For great achievement in achieving
July 28th, 2008
Yeah, I’m an Achievement whore. I guess it’s the RPG geek in me. Achievements are like quests or gear or gold and they can be just as addictive to obtain as any other phat lewtz. The competitive side of me is a sucker for em as well. What better way of determining whom is better than whom than with arbitrary numbers?
Despite the brilliance of the Achievement concept, some developers appear to put as much thought into their implementation as someone who’s trying to write their name on the ground with their own feces. Here is my attempt at enlightening those responsible for these fecal accidents:
- Time spent != challenging. I’m all for Achievements that are so frustrating to complete that you end up despising every moment you are working for them. *cough* Little Rocket Man. *cough* Mile High Club. At least once you finally earn them, you feel you actually accomplished something few others could. However, Achievements that are “difficult” only because they require some ridiculous amount time to “achieve” only serve to quantify how sad our gaming lives really are. We don’t need that.
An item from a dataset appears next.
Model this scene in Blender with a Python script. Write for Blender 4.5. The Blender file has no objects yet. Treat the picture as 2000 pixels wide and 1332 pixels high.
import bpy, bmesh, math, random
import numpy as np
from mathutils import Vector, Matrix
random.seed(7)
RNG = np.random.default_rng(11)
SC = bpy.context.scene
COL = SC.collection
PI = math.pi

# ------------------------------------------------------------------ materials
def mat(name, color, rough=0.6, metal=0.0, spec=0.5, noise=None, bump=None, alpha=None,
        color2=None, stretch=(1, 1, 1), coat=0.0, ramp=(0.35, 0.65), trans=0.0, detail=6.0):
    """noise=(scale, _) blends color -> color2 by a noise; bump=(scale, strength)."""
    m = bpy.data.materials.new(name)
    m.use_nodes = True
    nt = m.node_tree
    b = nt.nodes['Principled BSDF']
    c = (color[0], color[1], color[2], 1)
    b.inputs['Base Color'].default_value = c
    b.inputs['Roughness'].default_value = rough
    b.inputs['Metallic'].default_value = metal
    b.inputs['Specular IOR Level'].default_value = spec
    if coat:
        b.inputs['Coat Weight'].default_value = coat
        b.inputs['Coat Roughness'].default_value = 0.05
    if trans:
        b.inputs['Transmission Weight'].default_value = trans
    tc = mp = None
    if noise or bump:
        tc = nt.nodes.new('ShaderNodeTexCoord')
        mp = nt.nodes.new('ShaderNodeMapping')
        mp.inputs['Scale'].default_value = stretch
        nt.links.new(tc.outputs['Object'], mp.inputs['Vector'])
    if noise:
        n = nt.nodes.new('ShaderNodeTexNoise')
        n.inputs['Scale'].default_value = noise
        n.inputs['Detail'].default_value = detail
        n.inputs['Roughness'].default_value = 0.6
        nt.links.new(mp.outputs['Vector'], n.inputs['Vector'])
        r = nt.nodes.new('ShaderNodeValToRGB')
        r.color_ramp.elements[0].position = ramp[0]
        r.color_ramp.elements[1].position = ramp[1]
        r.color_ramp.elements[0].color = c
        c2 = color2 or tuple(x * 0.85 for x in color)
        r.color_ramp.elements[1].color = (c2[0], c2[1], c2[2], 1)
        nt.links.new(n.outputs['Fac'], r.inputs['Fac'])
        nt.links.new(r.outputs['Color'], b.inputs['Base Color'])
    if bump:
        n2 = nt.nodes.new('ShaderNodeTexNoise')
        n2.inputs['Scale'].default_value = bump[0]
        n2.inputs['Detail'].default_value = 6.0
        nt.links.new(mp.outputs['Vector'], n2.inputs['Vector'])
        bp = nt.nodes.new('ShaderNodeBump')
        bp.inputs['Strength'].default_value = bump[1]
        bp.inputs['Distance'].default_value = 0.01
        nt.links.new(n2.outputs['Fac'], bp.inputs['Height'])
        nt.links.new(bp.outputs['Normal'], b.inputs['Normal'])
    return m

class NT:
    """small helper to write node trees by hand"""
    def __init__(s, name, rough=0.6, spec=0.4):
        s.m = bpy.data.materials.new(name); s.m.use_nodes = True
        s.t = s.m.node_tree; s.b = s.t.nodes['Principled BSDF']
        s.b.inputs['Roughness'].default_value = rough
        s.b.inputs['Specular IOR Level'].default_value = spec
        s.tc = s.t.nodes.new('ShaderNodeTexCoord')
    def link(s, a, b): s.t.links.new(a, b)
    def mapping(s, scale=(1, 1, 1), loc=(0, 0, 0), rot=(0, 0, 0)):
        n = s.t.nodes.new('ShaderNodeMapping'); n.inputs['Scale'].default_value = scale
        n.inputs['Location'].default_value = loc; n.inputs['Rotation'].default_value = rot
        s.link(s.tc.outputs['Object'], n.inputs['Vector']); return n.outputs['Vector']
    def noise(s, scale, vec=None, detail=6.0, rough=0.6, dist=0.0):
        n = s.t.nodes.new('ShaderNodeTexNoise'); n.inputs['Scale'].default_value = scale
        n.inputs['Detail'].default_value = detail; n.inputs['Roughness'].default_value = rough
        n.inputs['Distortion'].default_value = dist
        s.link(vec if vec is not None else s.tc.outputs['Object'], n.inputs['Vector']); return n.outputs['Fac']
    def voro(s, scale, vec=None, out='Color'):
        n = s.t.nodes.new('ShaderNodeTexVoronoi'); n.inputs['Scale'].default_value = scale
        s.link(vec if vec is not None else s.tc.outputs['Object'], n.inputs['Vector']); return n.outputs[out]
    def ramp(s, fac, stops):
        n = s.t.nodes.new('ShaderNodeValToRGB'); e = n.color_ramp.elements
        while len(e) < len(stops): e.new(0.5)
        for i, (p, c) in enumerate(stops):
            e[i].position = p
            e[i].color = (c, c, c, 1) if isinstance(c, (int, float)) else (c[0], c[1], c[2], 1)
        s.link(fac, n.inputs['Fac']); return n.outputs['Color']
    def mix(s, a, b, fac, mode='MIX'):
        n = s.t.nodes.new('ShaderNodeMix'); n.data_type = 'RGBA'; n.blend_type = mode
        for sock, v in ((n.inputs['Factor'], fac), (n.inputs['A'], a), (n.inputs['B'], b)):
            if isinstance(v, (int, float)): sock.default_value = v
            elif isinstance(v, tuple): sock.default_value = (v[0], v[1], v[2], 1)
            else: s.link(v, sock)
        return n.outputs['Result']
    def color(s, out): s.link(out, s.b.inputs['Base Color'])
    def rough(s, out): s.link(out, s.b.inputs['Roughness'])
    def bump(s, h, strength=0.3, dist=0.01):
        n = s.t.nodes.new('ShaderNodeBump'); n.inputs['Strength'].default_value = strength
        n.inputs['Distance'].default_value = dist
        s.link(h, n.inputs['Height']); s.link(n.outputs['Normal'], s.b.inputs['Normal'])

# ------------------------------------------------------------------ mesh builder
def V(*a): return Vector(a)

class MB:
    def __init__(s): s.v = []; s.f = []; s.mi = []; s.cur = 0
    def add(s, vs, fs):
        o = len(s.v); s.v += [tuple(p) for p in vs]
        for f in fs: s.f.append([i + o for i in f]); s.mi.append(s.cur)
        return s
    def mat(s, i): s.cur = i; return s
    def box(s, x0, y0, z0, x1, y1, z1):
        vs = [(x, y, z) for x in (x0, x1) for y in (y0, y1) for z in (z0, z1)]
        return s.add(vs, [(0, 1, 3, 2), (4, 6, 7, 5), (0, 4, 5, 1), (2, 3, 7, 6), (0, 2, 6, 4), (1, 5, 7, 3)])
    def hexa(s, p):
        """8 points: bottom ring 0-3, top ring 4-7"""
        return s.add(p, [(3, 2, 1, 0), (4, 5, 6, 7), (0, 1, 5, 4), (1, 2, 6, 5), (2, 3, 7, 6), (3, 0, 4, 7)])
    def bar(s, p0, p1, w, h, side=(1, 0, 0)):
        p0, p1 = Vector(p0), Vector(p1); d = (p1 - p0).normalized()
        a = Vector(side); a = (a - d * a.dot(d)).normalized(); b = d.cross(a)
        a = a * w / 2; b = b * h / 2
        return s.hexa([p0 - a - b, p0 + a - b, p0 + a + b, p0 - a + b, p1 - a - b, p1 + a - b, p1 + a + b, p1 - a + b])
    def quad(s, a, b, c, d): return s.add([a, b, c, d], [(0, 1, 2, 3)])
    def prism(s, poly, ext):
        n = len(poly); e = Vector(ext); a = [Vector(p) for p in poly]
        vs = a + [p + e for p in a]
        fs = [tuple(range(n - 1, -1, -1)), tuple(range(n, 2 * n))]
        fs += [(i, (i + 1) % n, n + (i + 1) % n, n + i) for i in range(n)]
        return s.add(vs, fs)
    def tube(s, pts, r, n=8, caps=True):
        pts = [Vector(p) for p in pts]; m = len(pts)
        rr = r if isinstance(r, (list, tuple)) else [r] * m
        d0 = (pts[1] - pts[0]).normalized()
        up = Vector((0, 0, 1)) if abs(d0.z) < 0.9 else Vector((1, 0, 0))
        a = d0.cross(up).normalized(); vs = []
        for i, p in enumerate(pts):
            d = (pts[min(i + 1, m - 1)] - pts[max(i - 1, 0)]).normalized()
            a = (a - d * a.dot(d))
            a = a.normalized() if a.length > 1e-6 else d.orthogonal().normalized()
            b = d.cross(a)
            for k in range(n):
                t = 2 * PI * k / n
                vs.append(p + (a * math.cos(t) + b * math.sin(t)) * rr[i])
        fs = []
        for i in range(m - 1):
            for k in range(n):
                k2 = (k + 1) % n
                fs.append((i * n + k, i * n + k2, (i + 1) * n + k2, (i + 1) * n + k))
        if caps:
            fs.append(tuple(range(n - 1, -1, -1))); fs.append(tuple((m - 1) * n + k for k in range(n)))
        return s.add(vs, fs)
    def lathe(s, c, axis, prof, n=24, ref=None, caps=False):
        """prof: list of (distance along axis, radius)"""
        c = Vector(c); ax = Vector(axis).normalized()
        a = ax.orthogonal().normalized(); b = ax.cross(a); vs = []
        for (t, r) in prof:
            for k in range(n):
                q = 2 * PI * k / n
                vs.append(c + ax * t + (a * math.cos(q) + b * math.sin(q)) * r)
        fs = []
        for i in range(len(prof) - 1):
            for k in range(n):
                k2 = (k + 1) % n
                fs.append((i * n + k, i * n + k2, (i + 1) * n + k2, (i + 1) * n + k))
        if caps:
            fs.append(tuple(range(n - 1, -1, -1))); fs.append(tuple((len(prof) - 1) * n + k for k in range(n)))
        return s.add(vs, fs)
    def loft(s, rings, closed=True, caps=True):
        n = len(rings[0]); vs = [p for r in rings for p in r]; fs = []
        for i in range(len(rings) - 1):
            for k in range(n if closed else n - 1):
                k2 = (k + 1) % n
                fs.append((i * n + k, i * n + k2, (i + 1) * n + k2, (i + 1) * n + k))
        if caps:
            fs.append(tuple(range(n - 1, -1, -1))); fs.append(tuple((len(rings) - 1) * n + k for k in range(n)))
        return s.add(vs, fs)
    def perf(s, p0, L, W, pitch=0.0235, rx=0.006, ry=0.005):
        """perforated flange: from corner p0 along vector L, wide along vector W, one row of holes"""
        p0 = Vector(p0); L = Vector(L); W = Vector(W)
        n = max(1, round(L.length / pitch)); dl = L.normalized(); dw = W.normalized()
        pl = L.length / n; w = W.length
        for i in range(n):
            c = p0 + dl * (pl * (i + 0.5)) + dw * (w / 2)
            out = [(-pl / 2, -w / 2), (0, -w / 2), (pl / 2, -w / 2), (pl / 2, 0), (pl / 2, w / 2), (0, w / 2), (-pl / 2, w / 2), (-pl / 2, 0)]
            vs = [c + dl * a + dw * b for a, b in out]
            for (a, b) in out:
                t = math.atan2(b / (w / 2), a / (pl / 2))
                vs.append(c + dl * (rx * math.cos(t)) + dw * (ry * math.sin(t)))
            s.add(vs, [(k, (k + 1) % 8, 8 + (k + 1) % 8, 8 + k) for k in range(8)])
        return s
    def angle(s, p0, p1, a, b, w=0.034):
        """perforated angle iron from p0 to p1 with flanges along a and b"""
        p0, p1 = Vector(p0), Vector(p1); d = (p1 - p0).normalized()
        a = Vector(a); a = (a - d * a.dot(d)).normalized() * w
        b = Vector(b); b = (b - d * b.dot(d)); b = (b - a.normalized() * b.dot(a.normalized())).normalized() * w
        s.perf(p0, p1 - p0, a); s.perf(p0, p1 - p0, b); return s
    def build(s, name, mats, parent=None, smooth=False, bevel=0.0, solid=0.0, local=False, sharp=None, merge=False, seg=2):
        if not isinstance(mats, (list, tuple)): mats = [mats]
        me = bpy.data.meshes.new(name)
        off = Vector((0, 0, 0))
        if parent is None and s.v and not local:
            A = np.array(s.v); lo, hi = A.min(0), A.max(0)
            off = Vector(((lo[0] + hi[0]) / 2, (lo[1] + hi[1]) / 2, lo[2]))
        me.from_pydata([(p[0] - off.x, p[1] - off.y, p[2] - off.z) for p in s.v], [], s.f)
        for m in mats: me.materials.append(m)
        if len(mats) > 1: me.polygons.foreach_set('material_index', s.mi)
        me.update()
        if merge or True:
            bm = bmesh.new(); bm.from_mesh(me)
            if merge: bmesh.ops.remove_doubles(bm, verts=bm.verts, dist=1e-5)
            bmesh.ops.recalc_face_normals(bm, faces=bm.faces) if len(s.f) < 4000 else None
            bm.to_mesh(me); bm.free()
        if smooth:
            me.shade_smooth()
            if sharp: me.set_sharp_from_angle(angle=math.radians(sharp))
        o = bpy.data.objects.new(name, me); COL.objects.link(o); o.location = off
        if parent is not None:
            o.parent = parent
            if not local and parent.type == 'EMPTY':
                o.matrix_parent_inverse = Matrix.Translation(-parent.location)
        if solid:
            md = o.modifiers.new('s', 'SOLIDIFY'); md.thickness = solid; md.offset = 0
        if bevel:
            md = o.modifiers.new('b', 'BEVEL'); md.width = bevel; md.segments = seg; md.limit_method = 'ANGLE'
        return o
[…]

- Single player achievements should be possible to complete in one play through. Multiple playthrough’s to find some odd, hidden item in a level is one thing. Multiple playthrough’s because you have to complete the game on each difficulty level, indepedantly, is another. Yes, Devil May Cry, you may lick my balls.
- Take it easy on multiplayer Achievements. If you have the remote inkling that your game is teh suck, don’t penalize the random person who picks up the game a year or two down the road only to find he’s the only one playing it online. The time spent complaint also applies here to a number of online Achievements. Gears of War + 10,000 online kills = seriously?
- Don’t outsmart your own game. If you’re gonna hide shit throughout a level, don’t allow a player to accidentally progress to the next area while at the same time locking them out of the previous area. Punishing people for a lack of clairvoyance only serves to grant them the clairvoyance to avoid your future games. Kung Fu Panda, you’re kung fu is weak.
I could probably go on forever here, but then I might convince myself that these Achievements are even more pointless than I already know they are, so I’ll just leave it at these last few thoughts. Well implimented Achievements can add value to the worst of games just as bad Achievements can add frustration to the best of games. If you are going to err, err on the side of less suck. No one will hate your game because the Achievements were too easy.